Three steps CIOs should take to protect corporate data

Year after year, corporate IT departments spend millions of dollars to secure the perimeters of their networks. Firewalls, gateway filtering technology, intrusion-detection systems and monitoring services are several methods that large enterprises use to keep hackers and malicious code exploits out of their systems.

Today, companies are still spending significant sums on perimeter security systems, even though recent market changes require the protection and control of an area that has previously been ignored: securing the data. One such market driver is the ever-expanding boundary of the corporate workforce. Wireless technology and supply chain connectivity are making it possible to distribute vast amounts of information outside of traditionally secure enterprise walls, increasing the risk of exposing regulated data, such as customer, employee and financial information.
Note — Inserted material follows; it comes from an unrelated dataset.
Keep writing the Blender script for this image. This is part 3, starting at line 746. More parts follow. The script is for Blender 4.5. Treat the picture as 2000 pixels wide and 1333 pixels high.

Recent regulations specify that protection and control must be on the data itself. The public is demanding that corporations become vigilant stewards of their data and apply appropriate safeguards and processes in the event that such data is compromised. The California Database Security Breach Act, which took effect July 1, is one example. It states that any organization—regardless of its location—that electronically holds nonpublic, personal information on California residents must notify those residents whenever "unencrypted personal information was, or is reasonably believed to have been, acquired by an unauthorized person." Similar federal legislation is pending, with the potential to increase the scope and impact of the California bill. Failure to comply will result in stiff financial penalties and lawsuits that could cost a corporation millions of dollars, negative publicity and the loss of customer and investor confidence.

Jim Schoonmaker

Such examples of governmental regulation and the rising number of high-profile identity and intellectual property theft cases shift the spotlight from the network to the data as the security priority for organizations. Unfortunately, many CIOs don't know how or where to begin to implement effective measures to secure sensitive data and avoid information breaches. Network security solutions such as firewalls, virtual private networks and intrusion-detection systems aren't enough to demonstrate true compliance with regulations focused on data protection.

CIOs need to turn their security priorities inside out and employ proactive measures that protect data throughout its life cycle. From the time a customer record, employee data, product spec sheet, financial statement or executive memo is created or edited, organizations need to ensure that only authorized users have access to the data. Organizations must ensure that they maintain control of their regulated data regardless of who has it (current or terminated employees, partners, suppliers and contractors), how it's distributed (e-mail, instant messaging, USB key ring and other storage devices), where it's accessed and used (corporate network, Internet or home) and what collaborative actions occur (read, write, save, cut, copy or paste).

Here are three steps that CIOs can take to comply with regulations for the protection of corporate data:

  1. Encrypt all regulated data, regardless of how it's created or distributed. This is even harder than it sounds. Encryption and decryption must happen consistently across all relevant applications without affecting the way users work. Repository- or container-based encryption approaches such as Pretty Good Privacy aren't sufficient because the sender and the receiver are required to apply the encryption and take an active part in maintaining the protection.

    Studies have found that if users have to enable the encryptio, or can remove the data from its secure container, the initial protection is removed more often than not. Full disk encryption is another approach in which the entire physical hard drive on a device is encrypted at rest. This approach is often considered a viable solution to thwart laptop theft; however, once a user's log-in password is hacked, the thief gains access to all data in unencrypted form.

    This approach also does nothing to protect regulated data should an "authorized" user suddenly become "unauthorized," such as a sales manager who leaves for the competition or an employee who is laid off or fired.
  2. Control and monitor access to and the use of data. Encryption is a good first step, but it secures the data only at rest or in transit; it does nothing to maintain control of the data when it's unencrypted and used within applications. The control must extend to the data throughout its use in unencrypted form and provide privileges, or rights, based on the user's role and sensitivity of the data. This control should include evidentiary-quality monitoring and logging of users' actions on regulated data, in the event of a breach or compliance audit.

    By monitoring how, when and by whom data was edited, copied and pasted, printed, and read, companies can create rich audit trails that demonstrate compliance with regulations and track down those parties responsible for the breach should legal action ensue.
  3. Enforce policies at all times. The business must be responsible for defining appropriate usage policies and retaining control of regulated data at all times. Solutions that give ultimate control of policy definition and management to the individual authors of data are doomed to fail because of the dynamic nature of business. To paraphrase a popular aphorism, security policies must be thought through and managed globally (from a central location) but acted upon locally (throughout the distributed enforcement). Most important, policy enforcement must be nonintrusive to the way professionals work, or the security technology will be eliminated or circumvented by the users. Be sure to only deploy products and processes that allow users to conduct business as usual.

The question for today's CIOs is not whether they will protect their company's regulated data, but when and how. The current wave of legislation is the tip of the iceberg, with the majority of its potential impact sitting beneath the surface of today's litigious waters. CIOs must take steps now to safeguard their company's regulated data and intellectual property or drown from the deluge of customer and investor loss.